To thine own self be true
Honestly, I think it is time that we all stop touting our proverbial “problem-solving” and “high-level communication” skills. Offering such platitudes in a cover letter takes up valuable space and offers a potential employer very little interesting information about yourself. Allow the recruiter to determine for themselves your ability to effectively communicate or your high-energy approach to your career. You should seek to remove as much objectivity from your cover letter and simply stick to relevant details about your professional background. If you have a significant amount of experience as a technical support analyst, for example, it is safe to assume that you have refined troubleshooting skills. There is no need to embellish this detail in your cover letter.
 
Get personal
OK, I am not suggesting that you include pictures of your cat or He-Man collection; however, divulging some relevant details about your personal background can add some texture to your cover letter. For example, I have a BA in English Literature yet I spent the first ten years of my career working as a software developer. Without a well-written explanation of this seemingly unusual career path, most recruiters would have had a hard time understanding my resume. My cover letter included the reasoning behind my decision to pursue an education in the Arts yet a career in high-tech. These reasons were as much personal as they were professional. Without a well-reasoned explanation, I am certain my career would have turned out quite differently.
 
We are all different
If you wrote a college admissions letters, it might be useful to dig that up. At the time, you were (hopefully) encouraged to leverage your unique background and personal interests into a compelling narrative about your future. A professional cover letter does not have to be too far removed from that ideal. If caring for your elderly grandmother played a direct role in your career in healthcare, it would be of great benefit and interest to a recruiter to know that. As much as we may not believe it sometimes, we are all different and we all have unique stories. And there is absolutely no shame in exposing that.
 
Don't be an infomercial
If your cover letter is littered with superlatives and unsubstantiated claims about how awesome you are, most recruiters will perceive this as a warning sign. It is crucial to tone down the rhetoric and focus on subjective details that present you in a positive, professional light. Additionally, refrain from presenting yourself as an absolute authority on a given matter. Calling yourself a "maven" or "guru" only makes a recruiter feel that you are more fluff than substance.
 
Have a clear narrative
All good story-tellers focus on keeping a captive audience by constantly moving the narrative forward. And writing a resume should be no different. If you are unsure of where to start, a time-tested approach is to simply tell a chronological history of your education and career thus far.
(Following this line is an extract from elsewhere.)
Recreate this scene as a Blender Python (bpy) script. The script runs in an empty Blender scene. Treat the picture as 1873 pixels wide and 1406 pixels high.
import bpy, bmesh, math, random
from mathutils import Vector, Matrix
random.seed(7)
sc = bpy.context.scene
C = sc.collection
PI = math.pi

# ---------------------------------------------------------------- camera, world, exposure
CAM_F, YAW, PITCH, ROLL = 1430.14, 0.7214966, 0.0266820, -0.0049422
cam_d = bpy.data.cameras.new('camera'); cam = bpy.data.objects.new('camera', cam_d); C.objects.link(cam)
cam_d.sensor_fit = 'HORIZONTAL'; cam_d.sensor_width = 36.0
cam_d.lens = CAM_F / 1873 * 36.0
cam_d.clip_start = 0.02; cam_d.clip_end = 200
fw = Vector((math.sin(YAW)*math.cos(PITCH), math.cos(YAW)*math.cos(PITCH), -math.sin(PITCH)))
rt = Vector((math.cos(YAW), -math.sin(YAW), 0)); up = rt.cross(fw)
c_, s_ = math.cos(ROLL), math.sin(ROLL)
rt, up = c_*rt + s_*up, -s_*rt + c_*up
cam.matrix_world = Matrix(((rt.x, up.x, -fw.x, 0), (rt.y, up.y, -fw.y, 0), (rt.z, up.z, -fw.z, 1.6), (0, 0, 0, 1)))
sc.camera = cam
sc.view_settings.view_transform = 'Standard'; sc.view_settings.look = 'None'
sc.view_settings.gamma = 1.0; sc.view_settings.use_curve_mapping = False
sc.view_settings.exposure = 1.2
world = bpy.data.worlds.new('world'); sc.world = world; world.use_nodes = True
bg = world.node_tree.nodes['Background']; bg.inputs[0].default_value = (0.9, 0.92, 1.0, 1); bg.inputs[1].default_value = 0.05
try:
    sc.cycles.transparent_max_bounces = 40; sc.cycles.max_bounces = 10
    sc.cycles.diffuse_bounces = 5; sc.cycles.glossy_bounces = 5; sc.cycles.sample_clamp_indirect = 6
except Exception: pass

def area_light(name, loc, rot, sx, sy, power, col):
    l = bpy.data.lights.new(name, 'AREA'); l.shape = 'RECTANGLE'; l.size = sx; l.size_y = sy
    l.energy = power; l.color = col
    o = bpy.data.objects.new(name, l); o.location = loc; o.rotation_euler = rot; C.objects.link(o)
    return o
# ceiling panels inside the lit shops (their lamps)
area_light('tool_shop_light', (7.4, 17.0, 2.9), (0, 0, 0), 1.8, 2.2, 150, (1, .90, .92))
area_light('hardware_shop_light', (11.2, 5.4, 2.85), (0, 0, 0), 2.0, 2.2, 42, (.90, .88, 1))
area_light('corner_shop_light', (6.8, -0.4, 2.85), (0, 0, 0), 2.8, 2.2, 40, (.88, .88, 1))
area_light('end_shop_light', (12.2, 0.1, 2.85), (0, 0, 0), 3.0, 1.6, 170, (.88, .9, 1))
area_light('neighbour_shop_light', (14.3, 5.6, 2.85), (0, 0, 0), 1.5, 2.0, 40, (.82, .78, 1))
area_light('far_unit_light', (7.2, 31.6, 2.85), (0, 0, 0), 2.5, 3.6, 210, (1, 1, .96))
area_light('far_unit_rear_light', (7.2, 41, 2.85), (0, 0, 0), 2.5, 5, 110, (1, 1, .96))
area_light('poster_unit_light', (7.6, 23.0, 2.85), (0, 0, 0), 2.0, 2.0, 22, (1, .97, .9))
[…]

While your resume should contain the factual summary of your experiences, your cover letter should be more anecdotal and informal. Like any writer, you should keep asking yourself: is this detail important to the overall story? For example, should you mention the fact that you completed a marathon last year? Of course! Any achievement that required perseverance, dedication and hard work is always relevant to a prospective employer. Just be sure that it ties in with the flow of the overall story.
 
In reality, many recruiters will rapidly gloss over a cover letter as it can be just too time-consuming to review them all. As such, it is best to keep your introductions on the shorter side and be sure to only include elements that are relevant to the employer. If you aren't a confident writer, feel free to solicit the help of someone you know. However, I would advise against using a writing service as they simply will not be able to provide a personal, intimate summary of you and your qualifications.